+++ Stored data +++
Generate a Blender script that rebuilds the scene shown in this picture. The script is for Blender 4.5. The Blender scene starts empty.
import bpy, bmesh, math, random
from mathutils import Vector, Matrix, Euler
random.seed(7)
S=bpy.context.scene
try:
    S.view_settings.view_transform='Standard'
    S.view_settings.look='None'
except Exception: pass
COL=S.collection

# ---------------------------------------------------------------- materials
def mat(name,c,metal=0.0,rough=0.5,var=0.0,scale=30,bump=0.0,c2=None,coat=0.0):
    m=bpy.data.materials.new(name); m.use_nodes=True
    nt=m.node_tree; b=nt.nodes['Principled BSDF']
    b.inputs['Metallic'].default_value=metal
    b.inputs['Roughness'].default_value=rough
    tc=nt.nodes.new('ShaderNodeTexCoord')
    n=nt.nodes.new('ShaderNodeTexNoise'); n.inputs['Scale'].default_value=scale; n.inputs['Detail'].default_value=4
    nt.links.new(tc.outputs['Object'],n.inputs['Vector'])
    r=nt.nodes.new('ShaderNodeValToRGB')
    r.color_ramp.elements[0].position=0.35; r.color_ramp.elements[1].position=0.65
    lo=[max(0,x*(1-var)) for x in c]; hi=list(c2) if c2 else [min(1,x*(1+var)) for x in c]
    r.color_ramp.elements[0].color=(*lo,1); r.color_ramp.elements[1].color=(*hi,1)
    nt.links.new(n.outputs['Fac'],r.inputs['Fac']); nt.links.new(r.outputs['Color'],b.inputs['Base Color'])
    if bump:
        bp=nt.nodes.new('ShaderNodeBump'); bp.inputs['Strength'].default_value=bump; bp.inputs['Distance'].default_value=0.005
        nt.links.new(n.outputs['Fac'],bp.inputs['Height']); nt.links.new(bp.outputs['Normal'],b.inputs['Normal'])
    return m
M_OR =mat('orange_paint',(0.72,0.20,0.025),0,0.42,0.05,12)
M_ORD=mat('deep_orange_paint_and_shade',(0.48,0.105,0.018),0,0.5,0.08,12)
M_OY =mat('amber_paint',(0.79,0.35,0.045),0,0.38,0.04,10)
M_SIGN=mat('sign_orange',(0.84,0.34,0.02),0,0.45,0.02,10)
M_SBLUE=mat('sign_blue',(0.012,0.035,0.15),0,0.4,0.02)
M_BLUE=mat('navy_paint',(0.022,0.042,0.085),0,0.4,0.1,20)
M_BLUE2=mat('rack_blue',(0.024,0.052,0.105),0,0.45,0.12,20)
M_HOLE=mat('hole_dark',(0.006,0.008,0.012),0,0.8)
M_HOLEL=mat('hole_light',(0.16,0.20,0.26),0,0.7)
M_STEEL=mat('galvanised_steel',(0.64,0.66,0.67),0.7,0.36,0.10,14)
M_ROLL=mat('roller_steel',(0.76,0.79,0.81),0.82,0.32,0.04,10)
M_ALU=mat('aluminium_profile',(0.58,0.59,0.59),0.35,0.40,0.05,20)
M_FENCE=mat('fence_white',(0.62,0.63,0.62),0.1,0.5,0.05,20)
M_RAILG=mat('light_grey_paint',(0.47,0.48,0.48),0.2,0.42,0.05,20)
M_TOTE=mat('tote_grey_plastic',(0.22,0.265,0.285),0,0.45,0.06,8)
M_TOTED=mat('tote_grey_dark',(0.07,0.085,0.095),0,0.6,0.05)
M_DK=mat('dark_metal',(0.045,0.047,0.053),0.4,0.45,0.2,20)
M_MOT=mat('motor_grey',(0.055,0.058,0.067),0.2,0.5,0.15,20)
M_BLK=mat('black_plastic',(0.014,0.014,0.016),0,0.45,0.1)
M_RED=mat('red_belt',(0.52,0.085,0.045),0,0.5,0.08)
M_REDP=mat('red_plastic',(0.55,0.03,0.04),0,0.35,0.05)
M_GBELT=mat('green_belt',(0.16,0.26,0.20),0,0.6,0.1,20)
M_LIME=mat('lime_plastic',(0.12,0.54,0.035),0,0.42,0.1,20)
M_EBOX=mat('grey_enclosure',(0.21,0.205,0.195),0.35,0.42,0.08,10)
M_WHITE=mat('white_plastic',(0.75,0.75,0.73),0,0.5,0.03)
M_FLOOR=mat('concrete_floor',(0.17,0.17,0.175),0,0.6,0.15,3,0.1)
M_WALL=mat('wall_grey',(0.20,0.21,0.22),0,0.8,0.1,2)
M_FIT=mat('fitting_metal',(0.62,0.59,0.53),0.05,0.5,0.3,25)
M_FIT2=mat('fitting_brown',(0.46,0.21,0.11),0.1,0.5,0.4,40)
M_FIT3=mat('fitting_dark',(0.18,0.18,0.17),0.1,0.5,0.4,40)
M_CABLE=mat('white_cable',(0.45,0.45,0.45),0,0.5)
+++
+++ Stored data +++
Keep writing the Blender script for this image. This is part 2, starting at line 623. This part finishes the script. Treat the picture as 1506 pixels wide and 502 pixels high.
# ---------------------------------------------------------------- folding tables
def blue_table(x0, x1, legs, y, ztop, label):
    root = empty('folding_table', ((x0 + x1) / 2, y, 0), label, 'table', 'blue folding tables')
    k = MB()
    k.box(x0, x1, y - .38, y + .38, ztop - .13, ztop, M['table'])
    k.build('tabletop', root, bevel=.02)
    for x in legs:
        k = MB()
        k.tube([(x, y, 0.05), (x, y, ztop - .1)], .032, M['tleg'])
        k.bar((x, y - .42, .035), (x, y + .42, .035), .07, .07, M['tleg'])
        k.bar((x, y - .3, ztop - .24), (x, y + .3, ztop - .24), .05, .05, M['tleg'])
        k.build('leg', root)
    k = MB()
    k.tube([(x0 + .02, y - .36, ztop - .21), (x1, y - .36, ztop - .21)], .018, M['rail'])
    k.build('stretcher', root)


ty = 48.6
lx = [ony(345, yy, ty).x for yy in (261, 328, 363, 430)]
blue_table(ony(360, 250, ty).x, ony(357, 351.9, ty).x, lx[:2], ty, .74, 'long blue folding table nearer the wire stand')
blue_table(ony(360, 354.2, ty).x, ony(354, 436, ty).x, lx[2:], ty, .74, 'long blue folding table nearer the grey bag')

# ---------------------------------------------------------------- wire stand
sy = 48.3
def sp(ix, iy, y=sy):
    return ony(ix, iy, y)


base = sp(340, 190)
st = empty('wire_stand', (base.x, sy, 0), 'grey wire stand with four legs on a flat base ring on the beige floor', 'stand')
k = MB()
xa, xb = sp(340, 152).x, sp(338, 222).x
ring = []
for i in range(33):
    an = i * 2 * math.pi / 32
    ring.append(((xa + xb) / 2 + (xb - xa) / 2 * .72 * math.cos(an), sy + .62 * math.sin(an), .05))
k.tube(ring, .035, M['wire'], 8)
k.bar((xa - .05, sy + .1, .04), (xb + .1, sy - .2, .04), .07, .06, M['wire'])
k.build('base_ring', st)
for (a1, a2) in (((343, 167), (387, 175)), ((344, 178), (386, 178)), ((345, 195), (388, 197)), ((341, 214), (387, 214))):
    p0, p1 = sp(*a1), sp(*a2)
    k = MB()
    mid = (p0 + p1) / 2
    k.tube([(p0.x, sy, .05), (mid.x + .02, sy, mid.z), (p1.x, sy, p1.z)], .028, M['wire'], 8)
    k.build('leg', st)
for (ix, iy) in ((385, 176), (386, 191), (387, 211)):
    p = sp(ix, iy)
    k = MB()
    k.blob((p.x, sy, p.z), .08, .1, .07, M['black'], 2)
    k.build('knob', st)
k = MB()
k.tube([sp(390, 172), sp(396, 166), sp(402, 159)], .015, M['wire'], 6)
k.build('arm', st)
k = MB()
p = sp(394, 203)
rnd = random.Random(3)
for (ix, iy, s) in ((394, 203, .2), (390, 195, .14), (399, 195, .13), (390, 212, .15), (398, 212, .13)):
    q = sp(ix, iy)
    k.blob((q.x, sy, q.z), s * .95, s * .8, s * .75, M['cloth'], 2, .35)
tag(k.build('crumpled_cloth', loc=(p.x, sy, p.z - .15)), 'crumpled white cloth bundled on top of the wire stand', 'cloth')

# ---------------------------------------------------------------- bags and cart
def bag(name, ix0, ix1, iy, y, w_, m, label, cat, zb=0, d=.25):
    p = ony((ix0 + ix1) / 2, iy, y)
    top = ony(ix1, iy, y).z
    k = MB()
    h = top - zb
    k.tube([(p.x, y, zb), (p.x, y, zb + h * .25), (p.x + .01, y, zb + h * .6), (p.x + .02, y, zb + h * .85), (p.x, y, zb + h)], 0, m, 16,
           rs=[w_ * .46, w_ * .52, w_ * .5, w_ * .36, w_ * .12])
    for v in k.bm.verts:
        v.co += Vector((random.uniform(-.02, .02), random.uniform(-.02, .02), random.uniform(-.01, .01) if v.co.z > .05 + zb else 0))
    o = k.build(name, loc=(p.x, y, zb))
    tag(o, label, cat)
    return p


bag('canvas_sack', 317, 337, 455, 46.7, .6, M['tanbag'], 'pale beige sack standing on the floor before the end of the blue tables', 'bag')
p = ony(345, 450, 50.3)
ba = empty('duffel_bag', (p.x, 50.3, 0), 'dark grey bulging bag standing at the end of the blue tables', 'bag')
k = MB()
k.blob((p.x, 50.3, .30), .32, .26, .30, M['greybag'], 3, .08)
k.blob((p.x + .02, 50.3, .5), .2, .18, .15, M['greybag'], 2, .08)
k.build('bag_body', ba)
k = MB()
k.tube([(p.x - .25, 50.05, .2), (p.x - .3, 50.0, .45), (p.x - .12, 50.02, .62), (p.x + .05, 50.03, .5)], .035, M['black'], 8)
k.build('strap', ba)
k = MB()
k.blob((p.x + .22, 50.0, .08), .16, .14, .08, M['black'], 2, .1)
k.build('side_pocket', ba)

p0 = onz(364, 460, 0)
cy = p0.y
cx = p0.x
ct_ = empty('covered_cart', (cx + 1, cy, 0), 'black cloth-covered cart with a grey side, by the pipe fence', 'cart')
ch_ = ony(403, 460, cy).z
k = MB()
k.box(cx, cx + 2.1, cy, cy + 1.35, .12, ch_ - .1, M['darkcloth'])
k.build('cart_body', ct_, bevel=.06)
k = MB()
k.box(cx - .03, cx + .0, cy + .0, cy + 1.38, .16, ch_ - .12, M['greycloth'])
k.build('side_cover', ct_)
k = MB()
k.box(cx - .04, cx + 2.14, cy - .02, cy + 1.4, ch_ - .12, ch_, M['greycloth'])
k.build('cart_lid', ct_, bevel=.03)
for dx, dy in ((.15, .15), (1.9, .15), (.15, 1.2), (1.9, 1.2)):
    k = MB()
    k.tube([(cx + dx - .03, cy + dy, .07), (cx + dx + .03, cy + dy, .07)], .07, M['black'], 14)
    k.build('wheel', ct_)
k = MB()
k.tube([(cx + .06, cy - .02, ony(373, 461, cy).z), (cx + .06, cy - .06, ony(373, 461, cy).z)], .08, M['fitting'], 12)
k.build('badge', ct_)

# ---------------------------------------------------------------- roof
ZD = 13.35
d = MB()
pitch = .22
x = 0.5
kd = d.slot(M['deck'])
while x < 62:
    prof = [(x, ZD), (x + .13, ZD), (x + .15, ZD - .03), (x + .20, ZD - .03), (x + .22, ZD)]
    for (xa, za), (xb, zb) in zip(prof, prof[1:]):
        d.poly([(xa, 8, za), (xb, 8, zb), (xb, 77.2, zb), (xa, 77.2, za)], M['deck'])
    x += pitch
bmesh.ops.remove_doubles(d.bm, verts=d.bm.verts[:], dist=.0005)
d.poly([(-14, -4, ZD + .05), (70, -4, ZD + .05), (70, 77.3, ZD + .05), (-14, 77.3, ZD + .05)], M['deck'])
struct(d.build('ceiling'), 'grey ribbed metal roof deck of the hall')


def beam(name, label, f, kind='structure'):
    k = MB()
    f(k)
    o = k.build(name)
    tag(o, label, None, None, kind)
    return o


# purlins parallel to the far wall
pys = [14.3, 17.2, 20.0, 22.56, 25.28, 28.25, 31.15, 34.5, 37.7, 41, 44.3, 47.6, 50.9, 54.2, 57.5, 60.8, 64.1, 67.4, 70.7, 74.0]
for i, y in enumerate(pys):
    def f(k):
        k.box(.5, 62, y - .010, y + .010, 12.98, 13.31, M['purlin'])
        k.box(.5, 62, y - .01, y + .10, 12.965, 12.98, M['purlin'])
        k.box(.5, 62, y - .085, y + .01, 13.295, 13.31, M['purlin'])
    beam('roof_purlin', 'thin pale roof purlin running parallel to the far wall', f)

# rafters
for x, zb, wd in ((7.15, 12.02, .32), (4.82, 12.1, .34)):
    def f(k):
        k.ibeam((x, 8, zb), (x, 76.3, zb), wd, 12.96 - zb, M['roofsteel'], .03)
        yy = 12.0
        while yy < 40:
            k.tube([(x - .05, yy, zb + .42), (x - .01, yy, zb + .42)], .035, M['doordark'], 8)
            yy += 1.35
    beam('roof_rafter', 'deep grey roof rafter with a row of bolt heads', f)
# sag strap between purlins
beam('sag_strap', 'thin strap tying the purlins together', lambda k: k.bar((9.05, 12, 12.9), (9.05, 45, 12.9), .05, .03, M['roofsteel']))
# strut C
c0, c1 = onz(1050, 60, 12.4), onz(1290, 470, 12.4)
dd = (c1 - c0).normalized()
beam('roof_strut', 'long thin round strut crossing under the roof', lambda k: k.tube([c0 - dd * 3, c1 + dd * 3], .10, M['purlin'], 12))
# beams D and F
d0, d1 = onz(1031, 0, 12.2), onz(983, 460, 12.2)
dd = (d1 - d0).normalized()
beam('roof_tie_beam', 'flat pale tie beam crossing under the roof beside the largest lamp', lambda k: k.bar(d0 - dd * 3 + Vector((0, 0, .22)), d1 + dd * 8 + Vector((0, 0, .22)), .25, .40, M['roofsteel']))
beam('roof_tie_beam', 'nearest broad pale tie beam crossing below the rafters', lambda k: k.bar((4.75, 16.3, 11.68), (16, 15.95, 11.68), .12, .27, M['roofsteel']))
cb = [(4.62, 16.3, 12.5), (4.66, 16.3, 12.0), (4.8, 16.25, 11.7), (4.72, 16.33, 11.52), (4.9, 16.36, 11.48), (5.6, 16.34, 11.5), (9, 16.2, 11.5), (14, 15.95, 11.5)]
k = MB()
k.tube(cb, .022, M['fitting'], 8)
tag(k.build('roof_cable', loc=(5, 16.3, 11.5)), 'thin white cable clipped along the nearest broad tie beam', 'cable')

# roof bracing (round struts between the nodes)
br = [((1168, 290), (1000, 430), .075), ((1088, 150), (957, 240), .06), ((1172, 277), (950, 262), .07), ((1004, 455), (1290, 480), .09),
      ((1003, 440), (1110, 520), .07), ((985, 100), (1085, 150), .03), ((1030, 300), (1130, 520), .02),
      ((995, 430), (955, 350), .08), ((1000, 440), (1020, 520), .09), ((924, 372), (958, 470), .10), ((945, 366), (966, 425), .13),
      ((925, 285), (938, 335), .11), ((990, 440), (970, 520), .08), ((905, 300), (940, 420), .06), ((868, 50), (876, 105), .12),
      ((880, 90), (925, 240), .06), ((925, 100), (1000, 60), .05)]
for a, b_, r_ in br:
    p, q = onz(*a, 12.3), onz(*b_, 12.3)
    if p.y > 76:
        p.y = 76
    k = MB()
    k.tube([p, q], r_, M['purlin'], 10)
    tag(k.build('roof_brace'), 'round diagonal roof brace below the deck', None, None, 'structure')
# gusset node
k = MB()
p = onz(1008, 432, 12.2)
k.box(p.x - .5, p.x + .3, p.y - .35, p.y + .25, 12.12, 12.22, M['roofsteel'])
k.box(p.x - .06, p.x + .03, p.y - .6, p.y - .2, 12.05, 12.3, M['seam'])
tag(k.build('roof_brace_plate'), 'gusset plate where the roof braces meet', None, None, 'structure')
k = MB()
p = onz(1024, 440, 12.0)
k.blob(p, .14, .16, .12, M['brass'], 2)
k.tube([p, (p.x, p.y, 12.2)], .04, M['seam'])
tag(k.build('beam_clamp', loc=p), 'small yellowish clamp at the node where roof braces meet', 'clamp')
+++
# Directive
Going down the listing above, begin printing at the line with "Generate a Blender" and finish with the line with "COL=S.collection", exactly as they appear.

# Complete output
Generate a Blender script that rebuilds the scene shown in this picture. The script is for Blender 4.5. The Blender scene starts empty.
import bpy, bmesh, math, random
from mathutils import Vector, Matrix, Euler
random.seed(7)
S=bpy.context.scene
try:
    S.view_settings.view_transform='Standard'
    S.view_settings.look='None'
except Exception: pass
COL=S.collection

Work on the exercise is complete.